Dobrze przyjęliśmy zapowiedź rezygnacji ze zmuszania rolników do przepisywania gospodarstwa w momencie przejścia na emeryturę. Był to wszak nasz postulat, o którym pisaliśmy w naszych komentarzach dziesiątki, a nawet i setki razy. W tym miejscu chcieliśmy poinformować naszych "przyjaciół", że redaktorzy naczelni TPR nie uczestniczą w podziale honorariów redakcyjnych.
Wypada tutaj przypomnieć po raz kolejny o problemach producentów mleka i mięsa, którzy borykają się z wysokimi cenami pasz białkowych. Owszem, bydło mięsne płaci stosunkowo dobrze, ale dramatycznie niskie ceny skupu świń spowodowane plagą ASF, którą zlikwiduje dopiero premier Sylwia Spurek, oznacza ubój z konieczności rodzinnych gospodarstw zajmujących się produkcją trzody. Najgorzej, że rząd nie dostrzega poważnych zagrożeń dla rodzimej branży mleczarskiej. Te i inne problemy (ograniczenia klimatyczne) sprawiają, że eksperci spodziewają się spadku światowej produkcji mleka.
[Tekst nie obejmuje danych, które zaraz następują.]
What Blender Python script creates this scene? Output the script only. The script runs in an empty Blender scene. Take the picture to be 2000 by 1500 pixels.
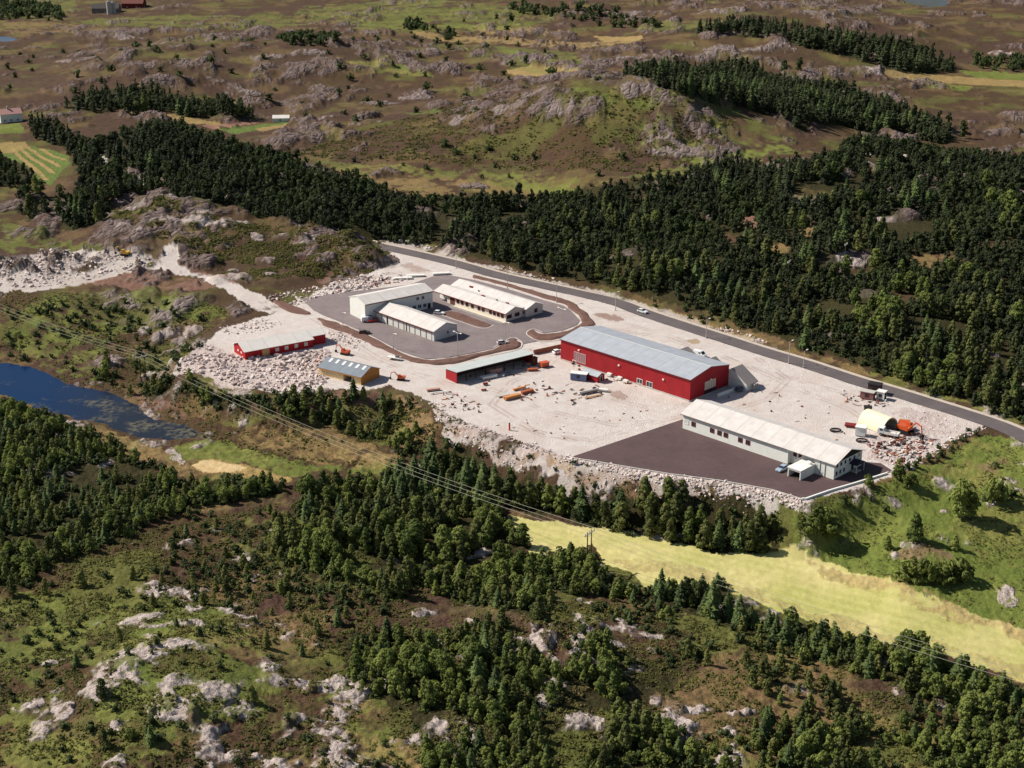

Jej wzrostu spodziewać się dziś można tylko w Rosji, Chinach oraz Indiach. Resztę mleczarskiego świata, w tym Europę czeka powolny spadek produkcji. Mamy więc pierwsze efekty Zielonego Ładu jeszcze przed jego wprowadzeniem. Na własne życzenie zafundowaliśmy sobie kryzys energetyczny, teraz szykujemy kryzys żywnościowy.
Zielony Ład, jak sądzą eksperci, spowoduje przeniesienie części produkcji żywności do krajów poza UE. Czy będą one ratować głodną Europę, gdy przyjdzie co do czego? Nic podobnego! Rosjanie, Ukraińcy Brazylijczycy i Amerykanie zrobią na nas bardzo dobry interes. I wiemy co się wówczas stanie. Bruksela wprowadzi nową wspólną politykę rolną i będzie odważnie walczyć o bezpieczeństwo żywnościowe Europy. Ale ile się wcześniej rolników zmarnuje, tego nie policzy nikt.